A Study Examining the Effects of Driver Profile and Route Characteristics on Vehicle Performance and Tailpipe Emissions under Virtual Real Driving Scenarios

The design of modern aftertreatment systems to meet Real Driving Emissions (RDE) regulations is a significant challenge faced by manufacturers today. This is because testing vehicles under RDE conditions is both time consuming and expensive. In this study, we quantify the effect of real driving conditions on vehicle performance (efficiency and emissions) using a system model comprised of vehicle and aftertreatment subsystems, built using the commercial simulation software GT-SUITE. The developed system model will allow manufacturers to predict vehicle performance and prospective emissions under real driving conditions early in the development cycle and to ensure compliance with current and future regulations. The engine used in this study is a 2.0 L turbocharged diesel engine, while the aftertreatment system consists of a diesel oxidation catalyst (DOC), a diesel particulate filter (DPF), and a selective catalytic reduction (SCR).

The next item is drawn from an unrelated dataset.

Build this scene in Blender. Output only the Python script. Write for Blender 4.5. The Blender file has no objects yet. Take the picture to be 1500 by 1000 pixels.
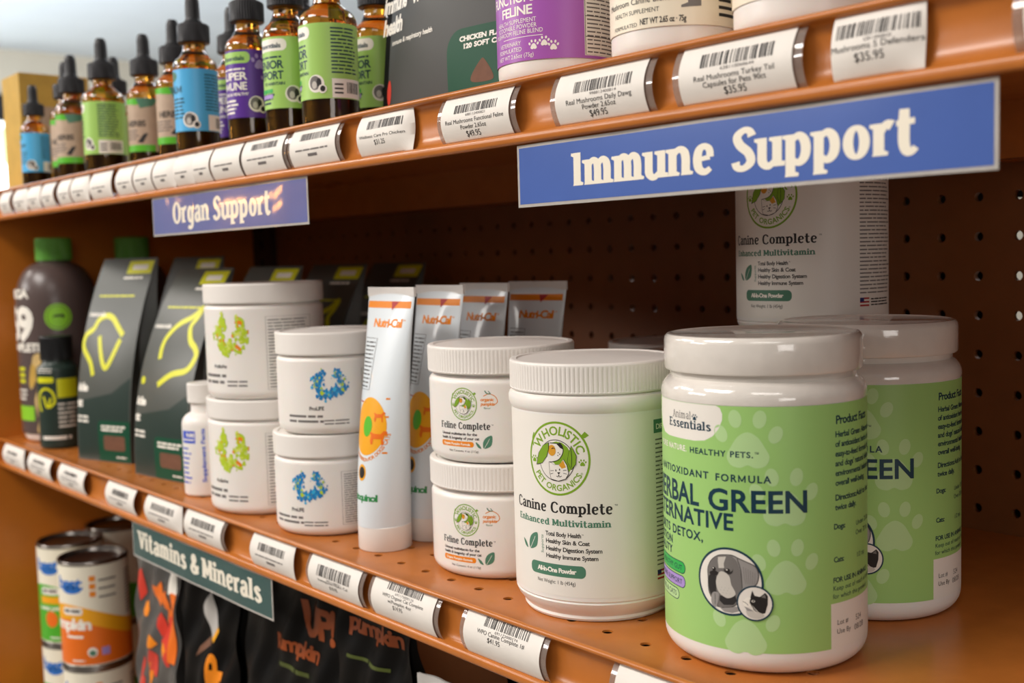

The simulated real driving route was generated by using a new feature that uses real-time global positioning system (GPS) data to calculate a driving route from a defined starting point to a destination. The feature considers current traffic conditions (traffic lights, traffic density, speed limits, etc.) and allows different driver profiles to be simulated. In this study, a city driving route in Los Angeles (LA) County and a highway driving route from New York City (NYC) to LA were simulated with average traffic light durations of 15 s and 90 s. In addition, two driver profiles were simulated for each route and traffic light duration. The effect of all these factors on the observed engine efficiency and emissions is quantified and discussed.

The aftertreatment system features a high-fidelity DOC model that was developed based on synthetic gas bench (SGB) data from the literature with additional mechanisms for sulfur poisoning and platinum oxidation. The effects of sulfur poisoning, as well as platinum oxidation on DOC-out emissions, were also investigated under the real driving scenarios.